High cost, low balance SMSFs are in ‘transition’ period: report finds

High relative operating costs experienced by SMSFs with small balances is indicative of a transition period, and not an ongoing situation, according to the June 2016 Class SMSF Benchmark Report.

“Recent industry commentary has suggested that self managed super funds with smaller balances are not cost effective, citing that based on ATO data, funds with balances of $50,000 or less have lost 15 per cent over 7 years to June 2014,” said the report.

According to the ATO’s Self-managed superannuation funds: A statistical overview 2013-2014, the most recent report available, the average operating expense ratio in 2013/14 for SMSFs in the $1 – $50,000 range was 12.05%.

The Class SMSF Benchmark Report, based on a statistical analysis of the more than 100,000 SMSFs using Class Super, finds that these low-balance funds are largely either newly formed and growing or winding-up.

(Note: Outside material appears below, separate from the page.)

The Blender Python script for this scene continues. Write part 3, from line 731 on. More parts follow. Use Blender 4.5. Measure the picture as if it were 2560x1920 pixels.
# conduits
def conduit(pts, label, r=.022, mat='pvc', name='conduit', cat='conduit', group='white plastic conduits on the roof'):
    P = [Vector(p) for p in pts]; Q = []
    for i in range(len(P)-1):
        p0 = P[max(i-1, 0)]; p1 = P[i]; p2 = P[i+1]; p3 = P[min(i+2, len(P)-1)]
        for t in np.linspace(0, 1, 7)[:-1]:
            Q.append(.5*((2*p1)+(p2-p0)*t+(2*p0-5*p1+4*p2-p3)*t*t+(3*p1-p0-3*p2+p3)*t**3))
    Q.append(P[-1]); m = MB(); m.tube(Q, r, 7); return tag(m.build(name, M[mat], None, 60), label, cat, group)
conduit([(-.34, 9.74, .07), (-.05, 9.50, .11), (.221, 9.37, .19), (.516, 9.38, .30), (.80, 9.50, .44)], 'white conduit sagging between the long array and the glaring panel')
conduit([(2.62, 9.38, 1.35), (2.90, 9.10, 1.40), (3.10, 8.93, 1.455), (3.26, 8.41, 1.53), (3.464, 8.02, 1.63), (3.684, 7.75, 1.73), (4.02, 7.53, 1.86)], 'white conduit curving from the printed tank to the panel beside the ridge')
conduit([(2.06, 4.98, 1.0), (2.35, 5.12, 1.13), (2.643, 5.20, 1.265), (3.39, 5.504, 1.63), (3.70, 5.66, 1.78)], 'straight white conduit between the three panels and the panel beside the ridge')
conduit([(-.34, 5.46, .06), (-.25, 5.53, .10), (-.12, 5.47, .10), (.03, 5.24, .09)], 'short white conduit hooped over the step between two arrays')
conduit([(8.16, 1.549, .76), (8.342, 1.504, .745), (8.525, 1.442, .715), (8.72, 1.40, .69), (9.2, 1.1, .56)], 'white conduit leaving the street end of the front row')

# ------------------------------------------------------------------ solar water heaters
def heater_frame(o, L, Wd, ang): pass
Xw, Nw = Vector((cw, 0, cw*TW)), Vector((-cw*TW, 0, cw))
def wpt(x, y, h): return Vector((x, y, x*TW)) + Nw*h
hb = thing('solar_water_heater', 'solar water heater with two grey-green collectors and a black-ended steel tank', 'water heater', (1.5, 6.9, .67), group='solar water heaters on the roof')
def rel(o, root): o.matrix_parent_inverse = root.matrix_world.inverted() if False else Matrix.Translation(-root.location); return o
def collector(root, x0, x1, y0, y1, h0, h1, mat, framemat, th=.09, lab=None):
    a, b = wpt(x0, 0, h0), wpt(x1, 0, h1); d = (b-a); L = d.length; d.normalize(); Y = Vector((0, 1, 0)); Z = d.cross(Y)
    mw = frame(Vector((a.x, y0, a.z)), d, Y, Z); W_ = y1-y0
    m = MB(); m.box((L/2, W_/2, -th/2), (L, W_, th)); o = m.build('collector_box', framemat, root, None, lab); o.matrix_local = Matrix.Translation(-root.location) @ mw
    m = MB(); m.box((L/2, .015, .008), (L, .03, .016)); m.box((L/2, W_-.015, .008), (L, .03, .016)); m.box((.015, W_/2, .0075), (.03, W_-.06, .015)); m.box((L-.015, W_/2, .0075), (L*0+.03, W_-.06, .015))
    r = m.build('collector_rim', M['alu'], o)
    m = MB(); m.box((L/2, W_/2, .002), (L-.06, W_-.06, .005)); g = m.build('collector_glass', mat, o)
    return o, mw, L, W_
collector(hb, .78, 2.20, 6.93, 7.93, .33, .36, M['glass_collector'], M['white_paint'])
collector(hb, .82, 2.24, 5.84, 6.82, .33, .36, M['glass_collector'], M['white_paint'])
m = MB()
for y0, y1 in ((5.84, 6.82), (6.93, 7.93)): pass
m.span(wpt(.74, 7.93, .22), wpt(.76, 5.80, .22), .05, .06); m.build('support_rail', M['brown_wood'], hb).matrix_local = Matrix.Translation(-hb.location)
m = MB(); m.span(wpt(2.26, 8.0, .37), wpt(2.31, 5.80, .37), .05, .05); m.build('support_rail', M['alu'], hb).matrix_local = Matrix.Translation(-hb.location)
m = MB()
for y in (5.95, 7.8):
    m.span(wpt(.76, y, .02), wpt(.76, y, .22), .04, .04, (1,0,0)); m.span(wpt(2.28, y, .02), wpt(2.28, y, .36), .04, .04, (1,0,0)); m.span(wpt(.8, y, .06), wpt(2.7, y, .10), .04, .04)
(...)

Additionally these funds can have “significant” set-up and advice expenses.

Class calculates that the average time an SMSF is in the sub-$50,000 range is 2.06 years.

“Class’ findings verify and quantify what many in the industry suspected i.e. that the dynamics of funds with balances of less than $50k are similar to that of an airport transit lounge, with constant arrivals and departures,” says the report.

“Given the high turnover in this bracket, it is incorrect to assume that funds with low balances are sitting around for many years paying ongoing high fees.”

Class Ltd CEO, Keven Bungard, said: “Our inaugural SMSF Benchmark Report, published last quarter, was extremely well received across the industry. Looking at the dynamics of smaller balance funds for the June Report has been an informative exercise, with insightful findings that bring clarity to recent industry discussions around the cost effectiveness of smaller balance funds over time.”